::: Data to use

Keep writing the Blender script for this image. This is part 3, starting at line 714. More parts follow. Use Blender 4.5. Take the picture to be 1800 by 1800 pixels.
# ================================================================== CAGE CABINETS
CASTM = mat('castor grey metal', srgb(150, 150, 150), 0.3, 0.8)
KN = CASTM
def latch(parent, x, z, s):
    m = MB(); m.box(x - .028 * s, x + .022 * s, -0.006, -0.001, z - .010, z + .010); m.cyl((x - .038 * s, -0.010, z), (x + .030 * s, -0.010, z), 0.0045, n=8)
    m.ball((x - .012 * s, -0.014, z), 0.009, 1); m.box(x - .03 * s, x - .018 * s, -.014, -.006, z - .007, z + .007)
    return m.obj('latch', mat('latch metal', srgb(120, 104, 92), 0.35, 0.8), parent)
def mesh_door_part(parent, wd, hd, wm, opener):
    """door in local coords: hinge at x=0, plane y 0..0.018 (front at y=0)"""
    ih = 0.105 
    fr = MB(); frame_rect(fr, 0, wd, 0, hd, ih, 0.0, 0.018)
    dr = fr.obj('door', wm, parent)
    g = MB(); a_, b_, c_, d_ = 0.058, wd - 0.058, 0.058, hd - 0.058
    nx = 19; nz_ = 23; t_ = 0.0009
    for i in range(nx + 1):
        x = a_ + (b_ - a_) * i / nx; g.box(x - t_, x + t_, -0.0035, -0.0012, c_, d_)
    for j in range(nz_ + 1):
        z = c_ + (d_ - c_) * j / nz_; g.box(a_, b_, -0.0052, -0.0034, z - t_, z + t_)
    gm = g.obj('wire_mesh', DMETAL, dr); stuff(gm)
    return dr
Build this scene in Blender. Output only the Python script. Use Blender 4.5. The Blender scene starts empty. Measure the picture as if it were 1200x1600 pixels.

::::::

### Short exercise
The records above must be output exactly, in full.

### Completed exercise
Keep writing the Blender script for this image. This is part 3, starting at line 714. More parts follow. Use Blender 4.5. Take the picture to be 1800 by 1800 pixels.
# ================================================================== CAGE CABINETS
CASTM = mat('castor grey metal', srgb(150, 150, 150), 0.3, 0.8)
KN = CASTM
def latch(parent, x, z, s):
    m = MB(); m.box(x - .028 * s, x + .022 * s, -0.006, -0.001, z - .010, z + .010); m.cyl((x - .038 * s, -0.010, z), (x + .030 * s, -0.010, z), 0.0045, n=8)
    m.ball((x - .012 * s, -0.014, z), 0.009, 1); m.box(x - .03 * s, x - .018 * s, -.014, -.006, z - .007, z + .007)
    return m.obj('latch', mat('latch metal', srgb(120, 104, 92), 0.35, 0.8), parent)
def mesh_door_part(parent, wd, hd, wm, opener):
    """door in local coords: hinge at x=0, plane y 0..0.018 (front at y=0)"""
    ih = 0.105 
    fr = MB(); frame_rect(fr, 0, wd, 0, hd, ih, 0.0, 0.018)
    dr = fr.obj('door', wm, parent)
    g = MB(); a_, b_, c_, d_ = 0.058, wd - 0.058, 0.058, hd - 0.058
    nx = 19; nz_ = 23; t_ = 0.0009
    for i in range(nx + 1):
        x = a_ + (b_ - a_) * i / nx; g.box(x - t_, x + t_, -0.0035, -0.0012, c_, d_)
    for j in range(nz_ + 1):
        z = c_ + (d_ - c_) * j / nz_; g.box(a_, b_, -0.0052, -0.0034, z - t_, z + t_)
    gm = g.obj('wire_mesh', DMETAL, dr); stuff(gm)
    return dr
Build this scene in Blender. Output only the Python script. Use Blender 4.5. The Blender scene starts empty. Measure the picture as if it were 1200x1600 pixels.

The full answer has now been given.